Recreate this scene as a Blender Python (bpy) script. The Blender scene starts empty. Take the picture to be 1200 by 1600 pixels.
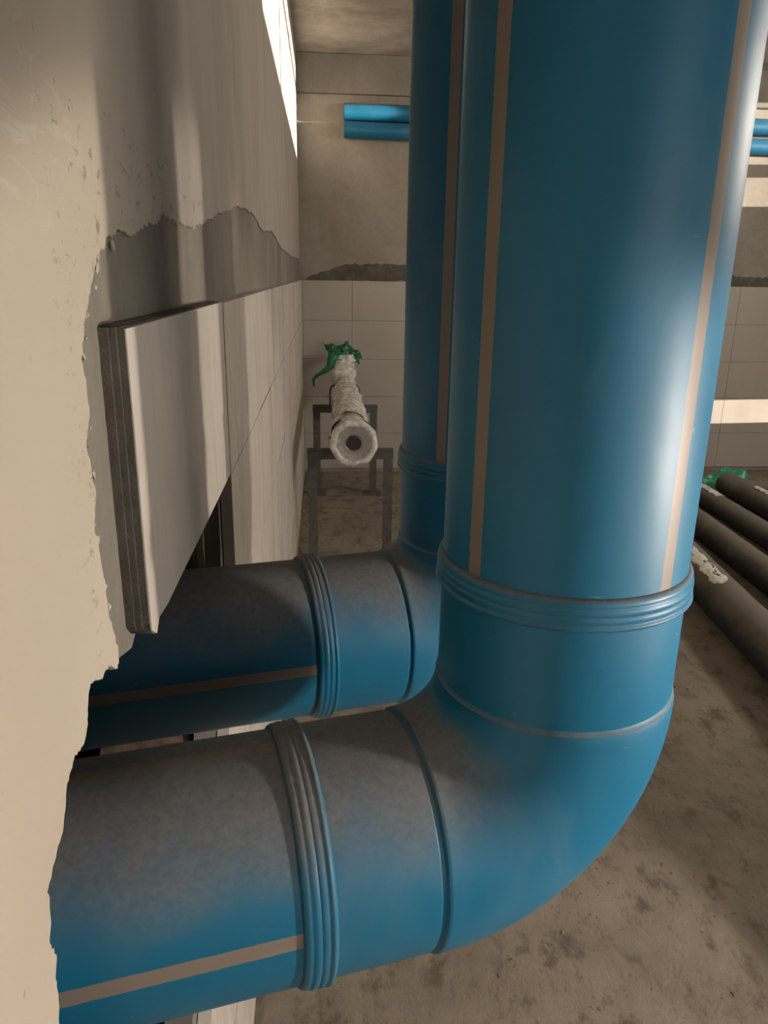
import bpy, bmesh, math, random
from mathutils import Vector, Matrix, noise
from mathutils.geometry import tessellate_polygon
PI = math.pi
SC = bpy.context.scene
COL = SC.collection
rnd = random.Random(7)

# ------------------------------------------------------------------ camera
cam_data = bpy.data.cameras.new('camera')
cam = bpy.data.objects.new('camera', cam_data); COL.objects.link(cam)
cam_data.sensor_fit = 'VERTICAL'; cam_data.sensor_height = 24.0
cam_data.lens = 24.0 * 1180.26 / 1600.0
cam_data.clip_start = 0.02
R = ((0.9969501, -0.00844464, 0.07758345),
     (-0.07654252, -0.2997244, 0.95095033),
     (0.01522322, -0.95398846, -0.29945664))
cam.matrix_world = Matrix(((R[0][0], -R[0][1], -R[0][2], 0.156),
                           (R[1][0], -R[1][1], -R[1][2], 0.0),
                           (R[2][0], -R[2][1], -R[2][2], 1.5),
                           (0, 0, 0, 1)))
SC.camera = cam

# ------------------------------------------------------------------ light
SC.view_settings.view_transform = 'Standard'
SC.view_settings.look = 'None'
SC.view_settings.gamma = 1.0
SC.view_settings.use_curve_mapping = False
SC.view_settings.exposure = 0.0
world = bpy.data.worlds.new('sky'); SC.world = world; world.use_nodes = True
bg = world.node_tree.nodes['Background']
bg.inputs[0].default_value = (0.80, 0.86, 1.0, 1); bg.inputs[1].default_value = 1.0

def light(name, kind, loc, target, energy, color, **kw):
    d = bpy.data.lights.new(name, kind); d.energy = energy; d.color = color
    for k, v in kw.items(): setattr(d, k, v)
    o = bpy.data.objects.new(name, d); COL.objects.link(o); o.location = loc
    v = Vector(target) - Vector(loc)
    o.rotation_euler = v.to_track_quat('-Z', 'Y').to_euler()
    return o
WARM = (1.0, 0.88, 0.77)
light('low_sun', 'SUN', (4, 0, 3), (3, 0.25, 2.98), 24.0, (1.0, 0.88, 0.74), angle=math.radians(0.5))
# work lamp standing out of view to the right of the camera: beam plus spill
light('work_lamp_beam', 'SPOT', (1.48, 0.207, 1.15), (0, 0.85, 0.35), 80.0, WARM,
      spot_size=math.radians(90.3), spot_blend=0.10, shadow_soft_size=0.035)
light('work_lamp_spill', 'POINT', (1.50, 0.36, 1.20), (0, 1.1, 1), 9.0, WARM, shadow_soft_size=0.07)
# area fills added for ambient, behind the camera and at the high openings
light('rear_fill', 'AREA', (2.6, -2.3, 1.3), (2.2, 3, 1.2), 32.0, (1.0, 0.90, 0.80), shape='RECTANGLE', size=1.6, size_y=2.0)
light('opening_fill', 'AREA', (4.25, 3.0, 2.3), (1.5, 3.8, 1.4), 88.0, (1.0, 0.90, 0.78), shape='RECTANGLE', size=2.6, size_y=0.5)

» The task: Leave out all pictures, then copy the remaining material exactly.

» Task result:
Recreate this scene as a Blender Python (bpy) script. The Blender scene starts empty. Take the picture to be 1200 by 1600 pixels.
import bpy, bmesh, math, random
from mathutils import Vector, Matrix, noise
from mathutils.geometry import tessellate_polygon
PI = math.pi
SC = bpy.context.scene
COL = SC.collection
rnd = random.Random(7)

# ------------------------------------------------------------------ camera
cam_data = bpy.data.cameras.new('camera')
cam = bpy.data.objects.new('camera', cam_data); COL.objects.link(cam)
cam_data.sensor_fit = 'VERTICAL'; cam_data.sensor_height = 24.0
cam_data.lens = 24.0 * 1180.26 / 1600.0
cam_data.clip_start = 0.02
R = ((0.9969501, -0.00844464, 0.07758345),
     (-0.07654252, -0.2997244, 0.95095033),
     (0.01522322, -0.95398846, -0.29945664))
cam.matrix_world = Matrix(((R[0][0], -R[0][1], -R[0][2], 0.156),
                           (R[1][0], -R[1][1], -R[1][2], 0.0),
                           (R[2][0], -R[2][1], -R[2][2], 1.5),
                           (0, 0, 0, 1)))
SC.camera = cam

# ------------------------------------------------------------------ light
SC.view_settings.view_transform = 'Standard'
SC.view_settings.look = 'None'
SC.view_settings.gamma = 1.0
SC.view_settings.use_curve_mapping = False
SC.view_settings.exposure = 0.0
world = bpy.data.worlds.new('sky'); SC.world = world; world.use_nodes = True
bg = world.node_tree.nodes['Background']
bg.inputs[0].default_value = (0.80, 0.86, 1.0, 1); bg.inputs[1].default_value = 1.0

def light(name, kind, loc, target, energy, color, **kw):
    d = bpy.data.lights.new(name, kind); d.energy = energy; d.color = color
    for k, v in kw.items(): setattr(d, k, v)
    o = bpy.data.objects.new(name, d); COL.objects.link(o); o.location = loc
    v = Vector(target) - Vector(loc)
    o.rotation_euler = v.to_track_quat('-Z', 'Y').to_euler()
    return o
WARM = (1.0, 0.88, 0.77)
light('low_sun', 'SUN', (4, 0, 3), (3, 0.25, 2.98), 24.0, (1.0, 0.88, 0.74), angle=math.radians(0.5))
# work lamp standing out of view to the right of the camera: beam plus spill
light('work_lamp_beam', 'SPOT', (1.48, 0.207, 1.15), (0, 0.85, 0.35), 80.0, WARM,
      spot_size=math.radians(90.3), spot_blend=0.10, shadow_soft_size=0.035)
light('work_lamp_spill', 'POINT', (1.50, 0.36, 1.20), (0, 1.1, 1), 9.0, WARM, shadow_soft_size=0.07)
# area fills added for ambient, behind the camera and at the high openings
light('rear_fill', 'AREA', (2.6, -2.3, 1.3), (2.2, 3, 1.2), 32.0, (1.0, 0.90, 0.80), shape='RECTANGLE', size=1.6, size_y=2.0)
light('opening_fill', 'AREA', (4.25, 3.0, 2.3), (1.5, 3.8, 1.4), 88.0, (1.0, 0.90, 0.78), shape='RECTANGLE', size=2.6, size_y=0.5)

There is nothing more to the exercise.